*Given request:*
Beginning with the first line below, please repeat the material exactly, ending with the line that includes "sc.camera = cam".

*Supplied information:*
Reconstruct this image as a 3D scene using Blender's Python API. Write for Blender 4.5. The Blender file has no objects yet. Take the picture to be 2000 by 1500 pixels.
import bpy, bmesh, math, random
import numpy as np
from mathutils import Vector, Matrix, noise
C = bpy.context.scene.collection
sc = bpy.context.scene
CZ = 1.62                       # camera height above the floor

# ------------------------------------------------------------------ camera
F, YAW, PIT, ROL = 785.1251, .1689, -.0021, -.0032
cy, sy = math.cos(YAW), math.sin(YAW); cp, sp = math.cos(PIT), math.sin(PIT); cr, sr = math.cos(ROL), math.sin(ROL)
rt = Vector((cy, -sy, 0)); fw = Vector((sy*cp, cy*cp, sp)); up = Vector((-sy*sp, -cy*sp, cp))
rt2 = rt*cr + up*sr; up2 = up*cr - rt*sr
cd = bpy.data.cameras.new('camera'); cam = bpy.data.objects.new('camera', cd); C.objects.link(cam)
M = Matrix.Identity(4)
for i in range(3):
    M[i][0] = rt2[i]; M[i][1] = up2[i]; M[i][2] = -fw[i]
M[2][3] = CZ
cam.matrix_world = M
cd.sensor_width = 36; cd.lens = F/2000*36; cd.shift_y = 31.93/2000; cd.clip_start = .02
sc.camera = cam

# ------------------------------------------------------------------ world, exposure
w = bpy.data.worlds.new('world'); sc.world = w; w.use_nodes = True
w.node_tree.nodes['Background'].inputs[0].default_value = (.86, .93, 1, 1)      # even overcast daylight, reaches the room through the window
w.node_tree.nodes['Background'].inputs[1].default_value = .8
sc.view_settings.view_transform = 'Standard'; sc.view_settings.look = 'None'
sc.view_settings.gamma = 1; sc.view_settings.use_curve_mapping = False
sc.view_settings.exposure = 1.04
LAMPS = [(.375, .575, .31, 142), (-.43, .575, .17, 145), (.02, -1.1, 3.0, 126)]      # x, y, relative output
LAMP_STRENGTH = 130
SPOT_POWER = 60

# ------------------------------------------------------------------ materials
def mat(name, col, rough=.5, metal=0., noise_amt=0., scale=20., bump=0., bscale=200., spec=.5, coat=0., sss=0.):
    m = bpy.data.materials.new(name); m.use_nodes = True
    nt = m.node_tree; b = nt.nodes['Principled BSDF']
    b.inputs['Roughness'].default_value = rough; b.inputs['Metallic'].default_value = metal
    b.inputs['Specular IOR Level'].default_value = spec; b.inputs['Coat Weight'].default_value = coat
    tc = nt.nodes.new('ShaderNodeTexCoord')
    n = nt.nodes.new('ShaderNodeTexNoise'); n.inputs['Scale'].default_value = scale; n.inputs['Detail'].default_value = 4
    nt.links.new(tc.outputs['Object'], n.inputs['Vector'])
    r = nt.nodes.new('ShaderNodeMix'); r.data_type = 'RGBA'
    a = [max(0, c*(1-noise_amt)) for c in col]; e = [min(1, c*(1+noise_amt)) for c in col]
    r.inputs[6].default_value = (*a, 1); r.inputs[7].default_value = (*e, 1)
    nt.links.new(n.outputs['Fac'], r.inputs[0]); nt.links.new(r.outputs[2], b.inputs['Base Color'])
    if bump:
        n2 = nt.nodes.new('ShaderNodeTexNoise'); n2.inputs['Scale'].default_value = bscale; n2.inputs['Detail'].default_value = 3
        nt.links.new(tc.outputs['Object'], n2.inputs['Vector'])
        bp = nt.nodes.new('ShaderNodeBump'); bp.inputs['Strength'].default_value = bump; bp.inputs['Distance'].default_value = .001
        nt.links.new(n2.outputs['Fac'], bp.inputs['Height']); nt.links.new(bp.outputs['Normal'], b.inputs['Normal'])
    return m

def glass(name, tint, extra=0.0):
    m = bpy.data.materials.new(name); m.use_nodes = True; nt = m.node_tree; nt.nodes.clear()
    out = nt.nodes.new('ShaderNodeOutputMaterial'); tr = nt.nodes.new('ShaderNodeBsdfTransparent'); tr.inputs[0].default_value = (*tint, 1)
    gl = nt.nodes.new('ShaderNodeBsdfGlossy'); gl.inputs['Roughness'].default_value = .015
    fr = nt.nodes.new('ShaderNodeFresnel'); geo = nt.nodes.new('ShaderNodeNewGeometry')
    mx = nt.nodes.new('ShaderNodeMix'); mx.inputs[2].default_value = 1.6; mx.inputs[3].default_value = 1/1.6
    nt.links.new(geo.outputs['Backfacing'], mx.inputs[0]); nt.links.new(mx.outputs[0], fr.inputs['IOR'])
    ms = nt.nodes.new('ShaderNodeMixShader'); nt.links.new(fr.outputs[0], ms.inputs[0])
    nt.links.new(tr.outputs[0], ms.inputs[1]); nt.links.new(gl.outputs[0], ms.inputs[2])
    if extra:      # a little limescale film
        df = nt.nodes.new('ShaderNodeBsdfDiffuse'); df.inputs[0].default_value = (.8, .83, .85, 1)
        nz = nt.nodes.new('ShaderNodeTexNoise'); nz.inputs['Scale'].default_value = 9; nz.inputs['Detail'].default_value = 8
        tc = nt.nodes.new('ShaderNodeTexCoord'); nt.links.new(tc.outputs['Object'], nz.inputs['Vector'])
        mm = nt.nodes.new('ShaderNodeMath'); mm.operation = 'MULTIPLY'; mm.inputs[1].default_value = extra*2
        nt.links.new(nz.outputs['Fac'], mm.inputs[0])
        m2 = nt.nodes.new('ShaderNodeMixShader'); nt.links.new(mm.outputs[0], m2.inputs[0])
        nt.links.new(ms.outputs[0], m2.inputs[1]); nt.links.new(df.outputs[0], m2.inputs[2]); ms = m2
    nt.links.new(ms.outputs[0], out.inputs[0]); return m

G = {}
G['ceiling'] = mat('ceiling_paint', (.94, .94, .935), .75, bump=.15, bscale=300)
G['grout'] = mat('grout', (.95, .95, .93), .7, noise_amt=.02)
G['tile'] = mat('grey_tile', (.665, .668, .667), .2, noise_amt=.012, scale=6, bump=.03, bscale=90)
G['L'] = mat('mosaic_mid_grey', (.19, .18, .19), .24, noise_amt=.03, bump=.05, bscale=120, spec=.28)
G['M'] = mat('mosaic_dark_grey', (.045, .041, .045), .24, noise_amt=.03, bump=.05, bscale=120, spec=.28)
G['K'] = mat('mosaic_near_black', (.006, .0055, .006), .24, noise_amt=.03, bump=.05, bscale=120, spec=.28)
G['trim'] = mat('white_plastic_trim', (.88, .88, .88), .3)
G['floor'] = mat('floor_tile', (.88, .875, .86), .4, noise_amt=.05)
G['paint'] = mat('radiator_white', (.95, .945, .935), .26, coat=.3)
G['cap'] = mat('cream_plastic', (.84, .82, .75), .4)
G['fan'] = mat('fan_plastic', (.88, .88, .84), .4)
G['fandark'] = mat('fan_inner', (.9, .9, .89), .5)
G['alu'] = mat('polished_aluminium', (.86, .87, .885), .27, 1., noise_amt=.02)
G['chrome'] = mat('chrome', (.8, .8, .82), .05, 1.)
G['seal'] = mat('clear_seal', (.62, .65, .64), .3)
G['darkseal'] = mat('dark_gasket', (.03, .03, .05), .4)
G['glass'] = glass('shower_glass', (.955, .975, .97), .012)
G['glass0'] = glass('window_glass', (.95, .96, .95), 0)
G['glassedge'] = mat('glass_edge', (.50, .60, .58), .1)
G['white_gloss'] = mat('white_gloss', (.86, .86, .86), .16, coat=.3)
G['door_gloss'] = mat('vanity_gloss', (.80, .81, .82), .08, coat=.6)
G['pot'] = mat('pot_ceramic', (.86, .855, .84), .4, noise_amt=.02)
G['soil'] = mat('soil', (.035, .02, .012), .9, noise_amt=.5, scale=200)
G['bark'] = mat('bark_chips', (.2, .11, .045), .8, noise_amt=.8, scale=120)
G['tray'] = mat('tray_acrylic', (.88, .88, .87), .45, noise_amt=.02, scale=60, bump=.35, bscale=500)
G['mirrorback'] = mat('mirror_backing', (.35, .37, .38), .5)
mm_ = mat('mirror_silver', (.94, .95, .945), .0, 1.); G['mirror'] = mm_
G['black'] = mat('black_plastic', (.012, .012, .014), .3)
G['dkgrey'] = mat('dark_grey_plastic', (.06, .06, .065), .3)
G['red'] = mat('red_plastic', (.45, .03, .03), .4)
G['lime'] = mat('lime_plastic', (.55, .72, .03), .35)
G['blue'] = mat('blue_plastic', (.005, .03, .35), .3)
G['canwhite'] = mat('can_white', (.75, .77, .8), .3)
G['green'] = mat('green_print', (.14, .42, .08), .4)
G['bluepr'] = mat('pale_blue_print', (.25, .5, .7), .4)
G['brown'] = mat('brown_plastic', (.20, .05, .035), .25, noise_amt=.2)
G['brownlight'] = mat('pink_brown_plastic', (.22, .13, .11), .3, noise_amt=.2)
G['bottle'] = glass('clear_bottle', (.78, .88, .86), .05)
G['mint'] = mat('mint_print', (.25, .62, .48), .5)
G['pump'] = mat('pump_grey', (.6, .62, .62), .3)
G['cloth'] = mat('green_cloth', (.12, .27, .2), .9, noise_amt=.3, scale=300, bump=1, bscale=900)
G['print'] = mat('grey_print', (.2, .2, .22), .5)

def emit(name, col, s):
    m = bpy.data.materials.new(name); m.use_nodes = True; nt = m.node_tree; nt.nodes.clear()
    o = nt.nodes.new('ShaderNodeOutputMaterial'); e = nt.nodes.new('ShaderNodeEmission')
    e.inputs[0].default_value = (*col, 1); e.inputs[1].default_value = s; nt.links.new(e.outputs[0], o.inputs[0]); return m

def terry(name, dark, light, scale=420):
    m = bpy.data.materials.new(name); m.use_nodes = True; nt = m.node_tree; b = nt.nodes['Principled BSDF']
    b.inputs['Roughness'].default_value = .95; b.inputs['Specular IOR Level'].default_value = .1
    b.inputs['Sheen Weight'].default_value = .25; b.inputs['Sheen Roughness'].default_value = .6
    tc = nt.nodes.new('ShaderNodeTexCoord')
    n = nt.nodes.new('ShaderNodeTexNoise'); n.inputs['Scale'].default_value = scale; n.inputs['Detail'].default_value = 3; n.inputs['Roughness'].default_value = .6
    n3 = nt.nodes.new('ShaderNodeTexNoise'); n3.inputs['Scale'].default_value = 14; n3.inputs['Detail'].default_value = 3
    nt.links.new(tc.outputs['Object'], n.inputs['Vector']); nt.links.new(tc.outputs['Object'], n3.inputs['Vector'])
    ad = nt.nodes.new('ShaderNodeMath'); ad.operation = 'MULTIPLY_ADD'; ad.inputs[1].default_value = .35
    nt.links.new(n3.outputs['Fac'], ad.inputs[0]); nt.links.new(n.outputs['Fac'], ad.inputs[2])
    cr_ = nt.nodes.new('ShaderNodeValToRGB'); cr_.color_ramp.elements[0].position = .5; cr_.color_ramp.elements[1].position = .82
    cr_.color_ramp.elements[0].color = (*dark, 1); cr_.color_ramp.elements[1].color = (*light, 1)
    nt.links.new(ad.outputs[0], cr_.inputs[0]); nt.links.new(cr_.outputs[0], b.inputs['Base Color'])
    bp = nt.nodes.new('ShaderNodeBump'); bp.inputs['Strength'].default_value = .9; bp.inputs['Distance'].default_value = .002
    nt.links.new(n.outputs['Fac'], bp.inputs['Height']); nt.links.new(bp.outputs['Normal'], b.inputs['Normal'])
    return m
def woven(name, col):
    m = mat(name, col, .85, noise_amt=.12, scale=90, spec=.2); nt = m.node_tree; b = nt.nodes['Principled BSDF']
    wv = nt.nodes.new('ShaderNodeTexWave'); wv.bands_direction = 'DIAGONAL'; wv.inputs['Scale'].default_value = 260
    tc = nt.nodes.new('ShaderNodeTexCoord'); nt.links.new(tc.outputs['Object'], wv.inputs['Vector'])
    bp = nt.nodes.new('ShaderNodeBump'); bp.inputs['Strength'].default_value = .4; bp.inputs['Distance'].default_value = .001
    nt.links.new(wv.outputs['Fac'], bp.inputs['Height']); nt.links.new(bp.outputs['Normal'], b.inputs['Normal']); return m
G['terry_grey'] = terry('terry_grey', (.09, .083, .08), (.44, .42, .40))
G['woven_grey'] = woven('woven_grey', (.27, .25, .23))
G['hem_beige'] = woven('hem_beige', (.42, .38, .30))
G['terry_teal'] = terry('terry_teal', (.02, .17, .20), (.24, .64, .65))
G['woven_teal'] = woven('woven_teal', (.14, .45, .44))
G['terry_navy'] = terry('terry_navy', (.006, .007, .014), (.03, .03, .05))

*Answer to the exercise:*
Reconstruct this image as a 3D scene using Blender's Python API. Write for Blender 4.5. The Blender file has no objects yet. Take the picture to be 2000 by 1500 pixels.
import bpy, bmesh, math, random
import numpy as np
from mathutils import Vector, Matrix, noise
C = bpy.context.scene.collection
sc = bpy.context.scene
CZ = 1.62                       # camera height above the floor

# ------------------------------------------------------------------ camera
F, YAW, PIT, ROL = 785.1251, .1689, -.0021, -.0032
cy, sy = math.cos(YAW), math.sin(YAW); cp, sp = math.cos(PIT), math.sin(PIT); cr, sr = math.cos(ROL), math.sin(ROL)
rt = Vector((cy, -sy, 0)); fw = Vector((sy*cp, cy*cp, sp)); up = Vector((-sy*sp, -cy*sp, cp))
rt2 = rt*cr + up*sr; up2 = up*cr - rt*sr
cd = bpy.data.cameras.new('camera'); cam = bpy.data.objects.new('camera', cd); C.objects.link(cam)
M = Matrix.Identity(4)
for i in range(3):
    M[i][0] = rt2[i]; M[i][1] = up2[i]; M[i][2] = -fw[i]
M[2][3] = CZ
cam.matrix_world = M
cd.sensor_width = 36; cd.lens = F/2000*36; cd.shift_y = 31.93/2000; cd.clip_start = .02
sc.camera = cam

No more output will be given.